Leave out the pictures and set down exactly the lines from the start of the listing through the one with "return tag(o, label, 'rock', group)", both included.

--- Begin ---

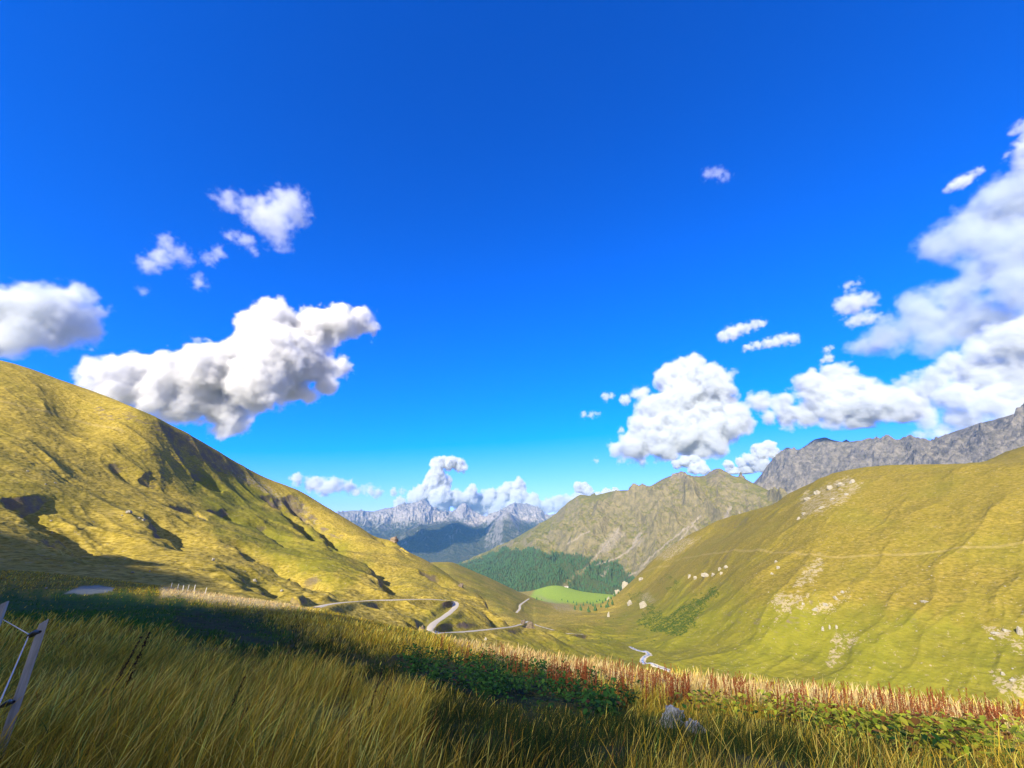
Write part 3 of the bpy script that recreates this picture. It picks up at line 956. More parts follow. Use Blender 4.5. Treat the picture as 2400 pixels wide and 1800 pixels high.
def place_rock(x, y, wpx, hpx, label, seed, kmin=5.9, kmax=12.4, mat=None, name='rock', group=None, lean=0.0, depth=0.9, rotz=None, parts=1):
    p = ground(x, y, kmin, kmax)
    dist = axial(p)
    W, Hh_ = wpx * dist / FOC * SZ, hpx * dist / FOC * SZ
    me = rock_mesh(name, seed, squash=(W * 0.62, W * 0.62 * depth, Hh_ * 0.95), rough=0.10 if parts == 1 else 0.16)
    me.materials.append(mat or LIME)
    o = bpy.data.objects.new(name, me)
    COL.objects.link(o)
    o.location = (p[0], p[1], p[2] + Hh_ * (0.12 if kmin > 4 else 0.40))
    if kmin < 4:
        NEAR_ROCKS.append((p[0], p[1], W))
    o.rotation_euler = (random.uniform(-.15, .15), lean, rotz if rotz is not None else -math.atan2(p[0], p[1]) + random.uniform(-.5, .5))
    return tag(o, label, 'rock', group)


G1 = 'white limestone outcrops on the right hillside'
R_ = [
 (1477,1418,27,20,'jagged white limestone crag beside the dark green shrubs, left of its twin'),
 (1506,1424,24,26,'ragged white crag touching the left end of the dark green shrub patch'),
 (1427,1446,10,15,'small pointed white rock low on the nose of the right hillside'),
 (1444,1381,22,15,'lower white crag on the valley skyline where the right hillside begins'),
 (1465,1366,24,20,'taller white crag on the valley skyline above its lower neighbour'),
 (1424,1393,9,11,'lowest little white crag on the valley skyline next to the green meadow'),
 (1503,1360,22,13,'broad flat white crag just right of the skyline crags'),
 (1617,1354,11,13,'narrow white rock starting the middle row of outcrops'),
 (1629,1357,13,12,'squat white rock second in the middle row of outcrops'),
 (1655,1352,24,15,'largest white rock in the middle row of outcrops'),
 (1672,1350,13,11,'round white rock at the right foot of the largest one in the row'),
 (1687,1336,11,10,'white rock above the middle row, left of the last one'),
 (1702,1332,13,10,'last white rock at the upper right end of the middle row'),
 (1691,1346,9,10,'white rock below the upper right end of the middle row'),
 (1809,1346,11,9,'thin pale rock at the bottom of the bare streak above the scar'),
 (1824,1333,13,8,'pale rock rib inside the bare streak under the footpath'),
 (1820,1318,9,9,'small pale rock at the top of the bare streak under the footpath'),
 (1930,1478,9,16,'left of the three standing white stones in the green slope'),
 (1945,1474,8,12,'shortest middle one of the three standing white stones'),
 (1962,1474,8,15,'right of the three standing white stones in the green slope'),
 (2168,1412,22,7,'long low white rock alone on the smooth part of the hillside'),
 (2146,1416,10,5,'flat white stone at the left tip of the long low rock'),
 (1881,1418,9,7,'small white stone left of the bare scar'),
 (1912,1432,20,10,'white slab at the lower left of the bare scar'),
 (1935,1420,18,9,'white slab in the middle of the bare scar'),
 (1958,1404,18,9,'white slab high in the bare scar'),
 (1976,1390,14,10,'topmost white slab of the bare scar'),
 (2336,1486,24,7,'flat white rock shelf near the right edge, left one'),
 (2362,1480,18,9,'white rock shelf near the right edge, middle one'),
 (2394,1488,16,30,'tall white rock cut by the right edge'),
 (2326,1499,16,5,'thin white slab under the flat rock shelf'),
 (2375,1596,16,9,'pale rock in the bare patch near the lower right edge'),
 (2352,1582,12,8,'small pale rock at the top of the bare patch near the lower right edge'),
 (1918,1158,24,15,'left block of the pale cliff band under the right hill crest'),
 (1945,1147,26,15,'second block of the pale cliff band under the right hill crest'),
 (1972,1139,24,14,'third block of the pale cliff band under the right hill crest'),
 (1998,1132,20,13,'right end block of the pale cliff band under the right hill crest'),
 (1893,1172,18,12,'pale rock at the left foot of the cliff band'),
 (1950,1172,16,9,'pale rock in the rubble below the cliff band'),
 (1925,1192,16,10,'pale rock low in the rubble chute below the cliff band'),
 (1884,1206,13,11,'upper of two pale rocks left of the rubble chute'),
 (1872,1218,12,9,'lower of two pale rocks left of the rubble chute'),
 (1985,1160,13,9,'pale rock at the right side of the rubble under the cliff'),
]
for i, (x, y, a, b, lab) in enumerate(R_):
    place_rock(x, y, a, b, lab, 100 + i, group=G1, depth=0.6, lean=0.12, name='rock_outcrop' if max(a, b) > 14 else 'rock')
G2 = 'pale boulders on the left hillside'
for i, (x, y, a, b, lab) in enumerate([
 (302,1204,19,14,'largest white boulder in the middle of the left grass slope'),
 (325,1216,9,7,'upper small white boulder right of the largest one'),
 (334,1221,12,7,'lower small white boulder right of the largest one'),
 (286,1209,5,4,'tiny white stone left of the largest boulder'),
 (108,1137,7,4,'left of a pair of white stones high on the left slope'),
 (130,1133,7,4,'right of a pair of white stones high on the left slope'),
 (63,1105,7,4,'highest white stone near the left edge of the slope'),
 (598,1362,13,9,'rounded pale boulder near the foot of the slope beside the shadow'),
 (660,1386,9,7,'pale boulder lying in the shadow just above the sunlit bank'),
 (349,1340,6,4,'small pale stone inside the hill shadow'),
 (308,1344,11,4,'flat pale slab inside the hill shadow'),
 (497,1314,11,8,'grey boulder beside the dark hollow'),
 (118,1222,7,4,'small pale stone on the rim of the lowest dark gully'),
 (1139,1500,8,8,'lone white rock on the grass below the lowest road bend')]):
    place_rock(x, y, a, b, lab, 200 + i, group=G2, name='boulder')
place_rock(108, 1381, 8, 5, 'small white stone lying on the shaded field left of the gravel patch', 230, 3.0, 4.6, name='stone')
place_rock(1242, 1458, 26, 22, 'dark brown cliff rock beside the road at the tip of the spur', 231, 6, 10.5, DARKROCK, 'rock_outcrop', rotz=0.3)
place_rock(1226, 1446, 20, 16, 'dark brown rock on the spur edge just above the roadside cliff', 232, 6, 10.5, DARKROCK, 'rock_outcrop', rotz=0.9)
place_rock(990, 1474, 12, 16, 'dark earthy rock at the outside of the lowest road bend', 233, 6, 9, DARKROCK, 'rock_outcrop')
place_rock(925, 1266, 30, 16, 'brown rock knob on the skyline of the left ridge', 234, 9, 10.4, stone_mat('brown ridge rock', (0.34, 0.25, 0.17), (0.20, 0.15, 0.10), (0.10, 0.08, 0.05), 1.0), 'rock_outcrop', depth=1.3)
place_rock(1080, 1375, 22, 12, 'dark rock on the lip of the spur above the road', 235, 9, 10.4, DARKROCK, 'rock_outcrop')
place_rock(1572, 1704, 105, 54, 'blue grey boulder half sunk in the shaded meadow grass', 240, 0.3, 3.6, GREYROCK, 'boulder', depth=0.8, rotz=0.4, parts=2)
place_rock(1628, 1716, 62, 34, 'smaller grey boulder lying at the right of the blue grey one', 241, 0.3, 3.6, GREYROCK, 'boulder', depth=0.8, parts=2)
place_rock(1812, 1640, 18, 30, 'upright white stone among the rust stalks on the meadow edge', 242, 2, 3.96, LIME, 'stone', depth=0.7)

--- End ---

- _ANSWER TO THIS PROBLEM_
Write part 3 of the bpy script that recreates this picture. It picks up at line 956. More parts follow. Use Blender 4.5. Treat the picture as 2400 pixels wide and 1800 pixels high.
def place_rock(x, y, wpx, hpx, label, seed, kmin=5.9, kmax=12.4, mat=None, name='rock', group=None, lean=0.0, depth=0.9, rotz=None, parts=1):
    p = ground(x, y, kmin, kmax)
    dist = axial(p)
    W, Hh_ = wpx * dist / FOC * SZ, hpx * dist / FOC * SZ
    me = rock_mesh(name, seed, squash=(W * 0.62, W * 0.62 * depth, Hh_ * 0.95), rough=0.10 if parts == 1 else 0.16)
    me.materials.append(mat or LIME)
    o = bpy.data.objects.new(name, me)
    COL.objects.link(o)
    o.location = (p[0], p[1], p[2] + Hh_ * (0.12 if kmin > 4 else 0.40))
    if kmin < 4:
        NEAR_ROCKS.append((p[0], p[1], W))
    o.rotation_euler = (random.uniform(-.15, .15), lean, rotz if rotz is not None else -math.atan2(p[0], p[1]) + random.uniform(-.5, .5))
    return tag(o, label, 'rock', group)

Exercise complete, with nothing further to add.